* **SET PROBLEM**: Quote the entries below from the line with "Continue the Blender Python script for this scene: part 3, from" through the line with "w = MB(); w.box(-11.66, -8.2, 4.80, 4.98, 2.86, 2.965);", both ends included, and only those lines.

═══ INPUT FOR THIS TASK

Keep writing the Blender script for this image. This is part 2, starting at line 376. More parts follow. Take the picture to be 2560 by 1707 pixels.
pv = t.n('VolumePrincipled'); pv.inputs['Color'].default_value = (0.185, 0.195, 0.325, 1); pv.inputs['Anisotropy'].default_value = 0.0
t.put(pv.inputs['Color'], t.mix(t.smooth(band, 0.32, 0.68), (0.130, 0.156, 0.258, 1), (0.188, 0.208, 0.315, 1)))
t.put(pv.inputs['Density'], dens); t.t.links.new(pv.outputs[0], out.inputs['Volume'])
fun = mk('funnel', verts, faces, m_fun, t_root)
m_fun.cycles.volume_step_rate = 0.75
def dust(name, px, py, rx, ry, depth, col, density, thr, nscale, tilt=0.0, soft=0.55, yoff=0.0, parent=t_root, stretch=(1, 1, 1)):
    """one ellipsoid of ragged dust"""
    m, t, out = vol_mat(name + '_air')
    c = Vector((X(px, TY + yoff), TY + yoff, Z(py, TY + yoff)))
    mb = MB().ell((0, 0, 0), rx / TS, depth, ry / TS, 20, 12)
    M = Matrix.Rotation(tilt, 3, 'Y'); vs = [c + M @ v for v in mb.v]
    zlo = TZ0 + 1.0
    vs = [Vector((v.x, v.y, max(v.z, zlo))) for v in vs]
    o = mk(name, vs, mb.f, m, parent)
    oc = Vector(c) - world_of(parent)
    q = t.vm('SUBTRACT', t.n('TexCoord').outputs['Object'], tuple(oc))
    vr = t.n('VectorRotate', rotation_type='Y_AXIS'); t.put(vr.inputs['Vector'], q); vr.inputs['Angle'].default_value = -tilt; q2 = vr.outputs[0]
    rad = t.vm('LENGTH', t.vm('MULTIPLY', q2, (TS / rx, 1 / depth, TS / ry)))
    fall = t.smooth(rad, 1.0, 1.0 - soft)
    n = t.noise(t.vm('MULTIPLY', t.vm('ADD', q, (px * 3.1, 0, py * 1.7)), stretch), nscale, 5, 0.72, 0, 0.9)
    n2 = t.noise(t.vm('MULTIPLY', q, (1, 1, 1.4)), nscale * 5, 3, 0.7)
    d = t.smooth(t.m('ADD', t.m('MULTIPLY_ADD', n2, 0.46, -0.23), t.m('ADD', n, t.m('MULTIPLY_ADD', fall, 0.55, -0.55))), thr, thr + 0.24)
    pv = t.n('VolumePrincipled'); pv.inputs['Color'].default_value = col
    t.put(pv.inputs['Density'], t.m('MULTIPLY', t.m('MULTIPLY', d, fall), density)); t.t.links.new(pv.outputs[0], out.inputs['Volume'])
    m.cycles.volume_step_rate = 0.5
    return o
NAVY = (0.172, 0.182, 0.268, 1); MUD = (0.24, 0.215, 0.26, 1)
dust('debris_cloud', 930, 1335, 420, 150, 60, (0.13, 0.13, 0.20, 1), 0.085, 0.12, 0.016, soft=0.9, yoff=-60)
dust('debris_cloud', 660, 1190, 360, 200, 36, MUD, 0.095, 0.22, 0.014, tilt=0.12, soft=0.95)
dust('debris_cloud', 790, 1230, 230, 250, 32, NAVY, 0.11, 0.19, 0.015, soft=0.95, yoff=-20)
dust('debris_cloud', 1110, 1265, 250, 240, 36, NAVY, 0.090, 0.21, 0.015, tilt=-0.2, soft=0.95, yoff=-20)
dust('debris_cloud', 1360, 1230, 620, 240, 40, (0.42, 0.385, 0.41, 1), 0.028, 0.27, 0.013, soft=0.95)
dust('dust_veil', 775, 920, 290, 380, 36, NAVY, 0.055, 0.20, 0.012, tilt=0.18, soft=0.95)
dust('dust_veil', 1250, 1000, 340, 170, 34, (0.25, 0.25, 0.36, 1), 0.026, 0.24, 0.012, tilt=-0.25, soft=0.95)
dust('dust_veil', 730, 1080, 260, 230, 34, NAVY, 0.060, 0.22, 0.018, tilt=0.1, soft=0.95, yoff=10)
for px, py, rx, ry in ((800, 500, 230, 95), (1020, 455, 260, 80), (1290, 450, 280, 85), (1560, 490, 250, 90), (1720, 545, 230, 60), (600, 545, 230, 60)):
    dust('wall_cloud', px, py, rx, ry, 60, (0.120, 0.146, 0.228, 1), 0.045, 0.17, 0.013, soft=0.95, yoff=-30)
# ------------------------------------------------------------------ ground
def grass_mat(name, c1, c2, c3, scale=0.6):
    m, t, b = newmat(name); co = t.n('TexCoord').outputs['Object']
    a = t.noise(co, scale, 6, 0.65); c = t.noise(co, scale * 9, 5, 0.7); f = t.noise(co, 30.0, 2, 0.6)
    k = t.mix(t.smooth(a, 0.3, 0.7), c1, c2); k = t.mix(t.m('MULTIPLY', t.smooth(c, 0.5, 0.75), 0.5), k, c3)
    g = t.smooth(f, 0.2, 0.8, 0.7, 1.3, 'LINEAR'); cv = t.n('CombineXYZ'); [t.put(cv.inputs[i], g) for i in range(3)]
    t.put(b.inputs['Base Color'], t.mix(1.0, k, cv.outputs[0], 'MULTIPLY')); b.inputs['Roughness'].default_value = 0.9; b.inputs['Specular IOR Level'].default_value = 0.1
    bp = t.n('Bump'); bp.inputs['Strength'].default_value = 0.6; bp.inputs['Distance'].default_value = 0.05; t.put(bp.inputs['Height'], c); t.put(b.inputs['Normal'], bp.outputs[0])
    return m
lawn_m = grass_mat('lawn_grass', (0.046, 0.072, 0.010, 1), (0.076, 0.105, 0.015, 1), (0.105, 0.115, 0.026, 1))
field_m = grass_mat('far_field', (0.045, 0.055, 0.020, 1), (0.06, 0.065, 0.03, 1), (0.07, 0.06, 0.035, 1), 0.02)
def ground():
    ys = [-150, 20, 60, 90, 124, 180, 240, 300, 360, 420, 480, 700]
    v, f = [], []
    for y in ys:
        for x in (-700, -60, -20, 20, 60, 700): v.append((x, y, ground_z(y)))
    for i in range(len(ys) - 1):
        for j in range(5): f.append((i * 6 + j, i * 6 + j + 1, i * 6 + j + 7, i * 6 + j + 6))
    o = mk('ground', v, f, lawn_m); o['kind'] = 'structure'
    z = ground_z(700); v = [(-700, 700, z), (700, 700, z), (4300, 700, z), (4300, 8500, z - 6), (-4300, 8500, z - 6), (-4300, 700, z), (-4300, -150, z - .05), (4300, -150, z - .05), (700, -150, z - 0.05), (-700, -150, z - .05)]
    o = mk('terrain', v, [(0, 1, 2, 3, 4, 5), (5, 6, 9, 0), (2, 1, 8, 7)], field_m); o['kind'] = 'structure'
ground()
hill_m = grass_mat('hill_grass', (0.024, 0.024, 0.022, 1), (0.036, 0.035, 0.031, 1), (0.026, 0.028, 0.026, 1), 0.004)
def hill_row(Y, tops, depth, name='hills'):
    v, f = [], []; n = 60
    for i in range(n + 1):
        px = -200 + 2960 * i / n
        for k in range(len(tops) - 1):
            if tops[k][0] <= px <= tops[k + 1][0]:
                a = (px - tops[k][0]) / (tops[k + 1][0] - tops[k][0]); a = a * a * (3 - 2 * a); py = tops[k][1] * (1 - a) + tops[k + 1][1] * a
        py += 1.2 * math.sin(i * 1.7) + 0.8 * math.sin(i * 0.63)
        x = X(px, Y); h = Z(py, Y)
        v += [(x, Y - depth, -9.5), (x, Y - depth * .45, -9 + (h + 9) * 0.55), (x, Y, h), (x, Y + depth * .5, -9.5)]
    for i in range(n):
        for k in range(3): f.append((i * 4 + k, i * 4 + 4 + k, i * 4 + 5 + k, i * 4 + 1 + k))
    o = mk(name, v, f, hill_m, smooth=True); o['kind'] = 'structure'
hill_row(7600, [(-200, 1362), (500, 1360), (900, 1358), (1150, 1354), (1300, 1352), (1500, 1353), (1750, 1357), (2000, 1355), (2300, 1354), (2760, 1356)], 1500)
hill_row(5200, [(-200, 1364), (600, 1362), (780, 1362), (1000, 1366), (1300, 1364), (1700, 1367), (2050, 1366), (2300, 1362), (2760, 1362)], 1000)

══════
═══ INPUT FOR THIS TASK

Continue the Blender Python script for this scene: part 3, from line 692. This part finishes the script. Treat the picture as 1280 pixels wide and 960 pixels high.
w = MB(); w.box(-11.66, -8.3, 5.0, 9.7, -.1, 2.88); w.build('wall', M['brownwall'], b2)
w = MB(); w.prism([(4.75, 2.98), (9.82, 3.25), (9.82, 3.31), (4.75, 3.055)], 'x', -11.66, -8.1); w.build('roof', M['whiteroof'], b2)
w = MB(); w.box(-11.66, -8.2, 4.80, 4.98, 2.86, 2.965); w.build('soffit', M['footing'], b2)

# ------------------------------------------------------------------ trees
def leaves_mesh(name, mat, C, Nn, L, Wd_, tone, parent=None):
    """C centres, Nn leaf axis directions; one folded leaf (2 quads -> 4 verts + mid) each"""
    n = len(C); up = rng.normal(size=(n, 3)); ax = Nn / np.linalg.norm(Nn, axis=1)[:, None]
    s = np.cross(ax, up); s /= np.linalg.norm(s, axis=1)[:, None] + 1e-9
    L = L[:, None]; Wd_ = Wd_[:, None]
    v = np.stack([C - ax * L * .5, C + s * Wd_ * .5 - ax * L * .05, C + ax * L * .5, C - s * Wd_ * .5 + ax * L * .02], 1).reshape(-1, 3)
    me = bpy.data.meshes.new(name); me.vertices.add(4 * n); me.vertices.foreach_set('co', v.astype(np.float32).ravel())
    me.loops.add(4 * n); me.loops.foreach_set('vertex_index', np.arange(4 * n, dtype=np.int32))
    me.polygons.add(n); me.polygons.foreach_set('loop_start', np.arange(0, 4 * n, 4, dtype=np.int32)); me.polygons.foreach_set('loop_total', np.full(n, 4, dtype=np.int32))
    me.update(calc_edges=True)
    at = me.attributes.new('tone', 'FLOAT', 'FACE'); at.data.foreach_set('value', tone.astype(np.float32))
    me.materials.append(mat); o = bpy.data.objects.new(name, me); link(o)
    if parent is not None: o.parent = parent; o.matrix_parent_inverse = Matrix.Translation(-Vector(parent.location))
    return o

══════
═══ INPUT FOR THIS TASK

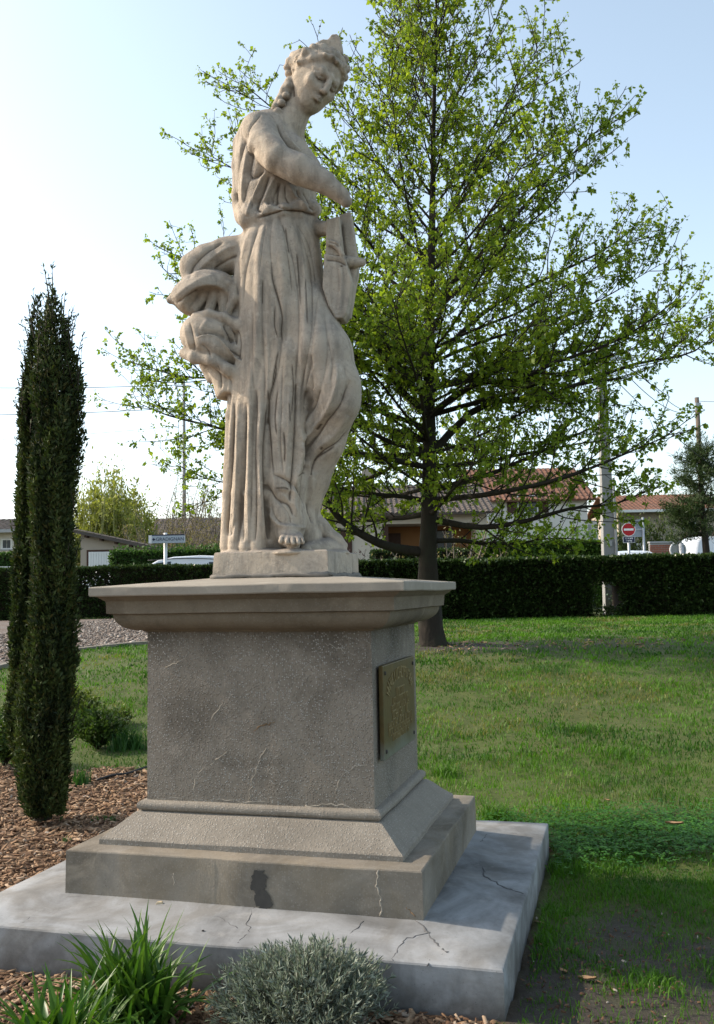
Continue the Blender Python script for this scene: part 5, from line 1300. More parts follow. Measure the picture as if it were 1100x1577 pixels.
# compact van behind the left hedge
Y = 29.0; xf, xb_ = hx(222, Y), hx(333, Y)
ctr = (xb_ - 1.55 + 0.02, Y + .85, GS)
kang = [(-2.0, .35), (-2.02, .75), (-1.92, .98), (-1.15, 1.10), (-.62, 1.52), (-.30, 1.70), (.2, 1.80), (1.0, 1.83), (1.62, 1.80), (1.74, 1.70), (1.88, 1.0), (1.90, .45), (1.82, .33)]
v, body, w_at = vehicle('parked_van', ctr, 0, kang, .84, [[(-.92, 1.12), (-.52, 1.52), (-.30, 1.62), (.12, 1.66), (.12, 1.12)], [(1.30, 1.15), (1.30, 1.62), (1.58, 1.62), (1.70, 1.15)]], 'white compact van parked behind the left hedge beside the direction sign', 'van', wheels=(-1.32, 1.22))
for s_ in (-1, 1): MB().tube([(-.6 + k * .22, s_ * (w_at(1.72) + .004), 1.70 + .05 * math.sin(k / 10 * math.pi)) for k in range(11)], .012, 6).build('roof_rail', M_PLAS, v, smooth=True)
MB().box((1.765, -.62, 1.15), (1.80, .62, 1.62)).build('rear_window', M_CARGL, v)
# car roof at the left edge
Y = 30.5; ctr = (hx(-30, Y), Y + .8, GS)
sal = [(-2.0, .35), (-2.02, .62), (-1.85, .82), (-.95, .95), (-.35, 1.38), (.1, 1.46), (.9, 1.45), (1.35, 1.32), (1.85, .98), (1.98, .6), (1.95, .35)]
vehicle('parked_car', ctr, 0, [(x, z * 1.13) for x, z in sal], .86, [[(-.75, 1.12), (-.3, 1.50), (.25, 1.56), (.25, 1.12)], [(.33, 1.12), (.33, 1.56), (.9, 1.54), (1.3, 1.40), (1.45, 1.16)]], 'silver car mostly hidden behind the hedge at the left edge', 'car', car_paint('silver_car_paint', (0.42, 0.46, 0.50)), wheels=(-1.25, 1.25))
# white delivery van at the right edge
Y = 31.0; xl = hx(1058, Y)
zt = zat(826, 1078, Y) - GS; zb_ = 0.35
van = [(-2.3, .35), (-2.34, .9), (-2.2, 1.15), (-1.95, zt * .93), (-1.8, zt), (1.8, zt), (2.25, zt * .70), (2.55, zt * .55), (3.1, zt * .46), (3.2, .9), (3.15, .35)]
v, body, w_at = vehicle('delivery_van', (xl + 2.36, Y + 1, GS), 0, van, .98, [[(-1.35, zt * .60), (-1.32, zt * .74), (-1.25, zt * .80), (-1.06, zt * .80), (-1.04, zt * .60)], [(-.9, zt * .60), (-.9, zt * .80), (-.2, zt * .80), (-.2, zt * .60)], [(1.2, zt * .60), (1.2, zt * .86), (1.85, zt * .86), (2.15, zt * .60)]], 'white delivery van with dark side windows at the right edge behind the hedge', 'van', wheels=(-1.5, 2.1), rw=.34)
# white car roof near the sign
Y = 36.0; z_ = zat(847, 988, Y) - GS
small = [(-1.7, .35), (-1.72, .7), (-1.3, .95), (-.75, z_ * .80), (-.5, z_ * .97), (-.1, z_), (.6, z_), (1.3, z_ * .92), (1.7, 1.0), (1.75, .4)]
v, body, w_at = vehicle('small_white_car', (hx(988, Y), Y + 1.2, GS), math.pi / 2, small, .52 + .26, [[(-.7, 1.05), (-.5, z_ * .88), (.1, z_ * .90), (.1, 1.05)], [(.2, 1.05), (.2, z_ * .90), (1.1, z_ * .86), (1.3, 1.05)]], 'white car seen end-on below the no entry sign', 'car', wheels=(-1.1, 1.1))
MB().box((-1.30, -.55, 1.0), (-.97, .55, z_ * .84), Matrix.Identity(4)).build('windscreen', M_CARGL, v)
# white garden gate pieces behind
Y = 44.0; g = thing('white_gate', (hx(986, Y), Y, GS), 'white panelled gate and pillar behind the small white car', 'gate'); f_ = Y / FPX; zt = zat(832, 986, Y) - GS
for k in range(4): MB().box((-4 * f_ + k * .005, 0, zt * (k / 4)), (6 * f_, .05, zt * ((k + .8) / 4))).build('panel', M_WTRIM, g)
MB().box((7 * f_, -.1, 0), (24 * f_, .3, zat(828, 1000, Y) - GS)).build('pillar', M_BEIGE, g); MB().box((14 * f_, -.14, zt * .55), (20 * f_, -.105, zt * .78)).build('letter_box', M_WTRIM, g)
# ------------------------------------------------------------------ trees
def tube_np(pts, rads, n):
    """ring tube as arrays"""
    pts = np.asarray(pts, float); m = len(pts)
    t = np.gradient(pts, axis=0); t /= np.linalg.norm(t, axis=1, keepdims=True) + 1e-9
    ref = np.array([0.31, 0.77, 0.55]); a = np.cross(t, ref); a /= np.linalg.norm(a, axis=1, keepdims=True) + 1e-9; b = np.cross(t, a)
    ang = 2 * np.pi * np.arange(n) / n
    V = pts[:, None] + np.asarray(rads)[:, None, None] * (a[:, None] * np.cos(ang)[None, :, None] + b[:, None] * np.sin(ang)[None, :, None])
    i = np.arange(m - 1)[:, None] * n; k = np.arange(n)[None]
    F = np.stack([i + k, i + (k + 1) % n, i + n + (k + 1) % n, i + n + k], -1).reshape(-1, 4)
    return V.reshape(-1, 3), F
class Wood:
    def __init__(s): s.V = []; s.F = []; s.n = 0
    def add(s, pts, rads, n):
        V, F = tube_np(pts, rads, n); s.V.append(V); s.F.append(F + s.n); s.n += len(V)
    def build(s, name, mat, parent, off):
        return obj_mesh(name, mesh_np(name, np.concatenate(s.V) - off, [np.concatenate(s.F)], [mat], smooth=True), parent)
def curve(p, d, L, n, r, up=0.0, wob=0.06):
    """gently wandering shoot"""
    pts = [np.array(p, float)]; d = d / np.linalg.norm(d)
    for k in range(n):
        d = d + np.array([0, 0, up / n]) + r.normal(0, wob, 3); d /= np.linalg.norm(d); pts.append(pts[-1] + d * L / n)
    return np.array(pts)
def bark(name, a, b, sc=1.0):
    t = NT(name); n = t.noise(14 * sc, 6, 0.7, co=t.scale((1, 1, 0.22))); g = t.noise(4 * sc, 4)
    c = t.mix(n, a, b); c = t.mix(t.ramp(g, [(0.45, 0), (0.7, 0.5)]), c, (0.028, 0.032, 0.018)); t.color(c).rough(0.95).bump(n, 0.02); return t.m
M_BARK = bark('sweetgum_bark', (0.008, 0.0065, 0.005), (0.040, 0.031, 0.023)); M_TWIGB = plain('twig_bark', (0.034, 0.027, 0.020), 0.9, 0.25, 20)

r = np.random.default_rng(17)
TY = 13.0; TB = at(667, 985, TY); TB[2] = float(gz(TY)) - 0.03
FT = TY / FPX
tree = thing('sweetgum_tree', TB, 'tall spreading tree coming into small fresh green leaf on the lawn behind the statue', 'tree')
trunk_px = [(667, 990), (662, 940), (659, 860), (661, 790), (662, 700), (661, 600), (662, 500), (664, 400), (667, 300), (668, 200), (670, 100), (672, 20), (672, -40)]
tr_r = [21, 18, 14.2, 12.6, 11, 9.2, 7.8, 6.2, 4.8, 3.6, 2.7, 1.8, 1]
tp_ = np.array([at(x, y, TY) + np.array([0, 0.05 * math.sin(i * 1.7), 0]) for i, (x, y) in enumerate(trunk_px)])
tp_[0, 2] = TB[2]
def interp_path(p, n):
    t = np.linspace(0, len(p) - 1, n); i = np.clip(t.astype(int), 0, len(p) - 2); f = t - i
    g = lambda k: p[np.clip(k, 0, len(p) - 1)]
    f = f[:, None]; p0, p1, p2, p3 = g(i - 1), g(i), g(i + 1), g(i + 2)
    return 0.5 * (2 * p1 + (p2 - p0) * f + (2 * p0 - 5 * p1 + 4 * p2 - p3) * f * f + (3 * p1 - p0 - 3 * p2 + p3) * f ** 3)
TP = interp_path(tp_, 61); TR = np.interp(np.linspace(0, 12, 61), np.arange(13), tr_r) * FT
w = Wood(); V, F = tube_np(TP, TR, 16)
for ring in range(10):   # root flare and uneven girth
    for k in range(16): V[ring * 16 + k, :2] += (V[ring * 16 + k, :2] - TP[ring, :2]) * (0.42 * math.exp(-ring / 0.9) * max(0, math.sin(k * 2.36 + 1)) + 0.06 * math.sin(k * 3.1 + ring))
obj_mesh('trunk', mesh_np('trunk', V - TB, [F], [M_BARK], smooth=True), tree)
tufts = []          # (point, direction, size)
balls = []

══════

* **THE REPLY**:
Continue the Blender Python script for this scene: part 3, from line 692. This part finishes the script. Treat the picture as 1280 pixels wide and 960 pixels high.
w = MB(); w.box(-11.66, -8.3, 5.0, 9.7, -.1, 2.88); w.build('wall', M['brownwall'], b2)
w = MB(); w.prism([(4.75, 2.98), (9.82, 3.25), (9.82, 3.31), (4.75, 3.055)], 'x', -11.66, -8.1); w.build('roof', M['whiteroof'], b2)
w = MB(); w.box(-11.66, -8.2, 4.80, 4.98, 2.86, 2.965); w.build('soffit', M['footing'], b2)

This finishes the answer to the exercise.